Alcohol-wise, Scotland is obviously best known for its Scotch whisky. But after planting 200 vines in the Fife region, 53-year-old chef Christopher Trotter set out to do what’s never been done before—produce a Scottish wine. This feat has proven to be a challenge as Scotland’s chilly temperatures don’t make for an optimal winemaking environment. Trotter has made a single batch that is, according to most critics, simply “undrinkable.” One critic from Edinburgh kindly said that "it has potential," before adding that he enjoyed it in "a bizarre, masochistic way." But Trotter says he’s isolated the possible error (allowing too much oxidation) and hopes to avoid repeating it.

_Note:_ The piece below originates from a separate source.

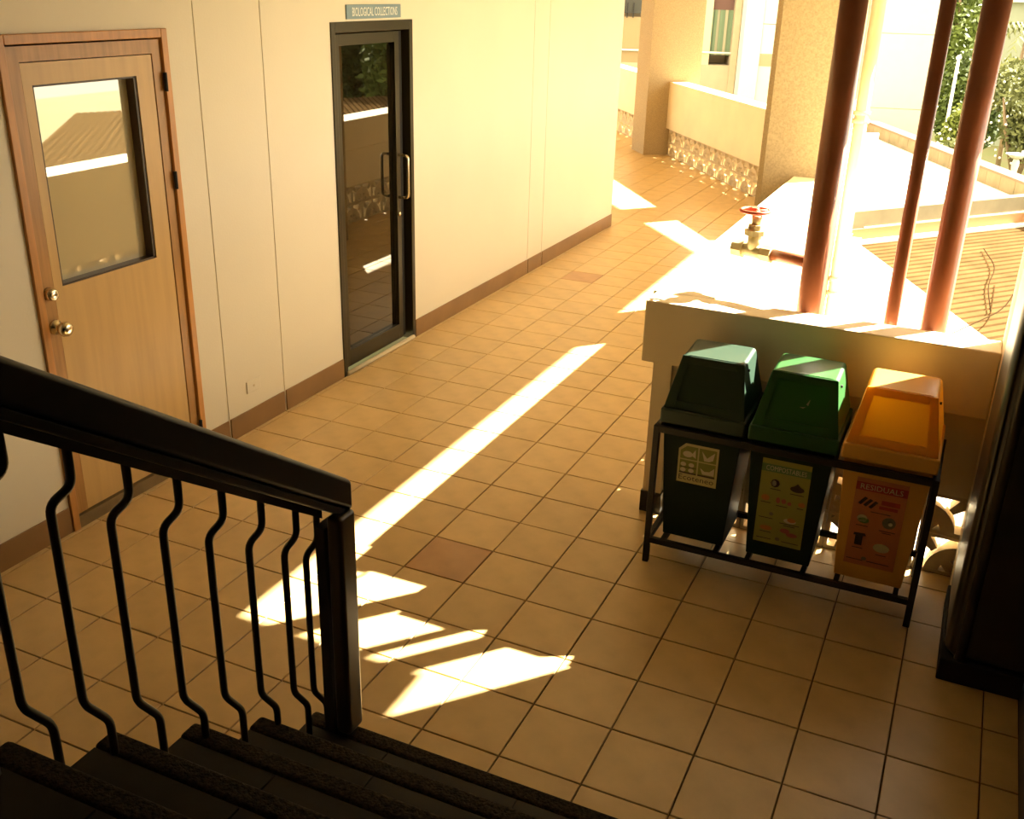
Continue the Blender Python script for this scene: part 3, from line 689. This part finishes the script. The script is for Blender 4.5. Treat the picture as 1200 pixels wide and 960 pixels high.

And now, after proving that grapes could be grown in the harsh climate, Trotter is setting out to improve his Chateau Largo, and says the land he intends to utilize is capable of hosting 6,000 vines and producing 70,000 bottles annually. A large portion of his optimism comes from the fact that times are rapidly changing. For starters, although Scotland doesn’t have a wine repertoire, Trotter believes they are capable of emulating Britain's success over the past 30 years in terms of entering and redefining the industry. And, most importantly, Trotter says that climate change studies “have suggested that areas like Scotland will become more like the Loire Valley in 20 to 30 years.” Overall, “the aim is to produce a good-quality table wine," Trotter says, "and I believe that can be achieved.”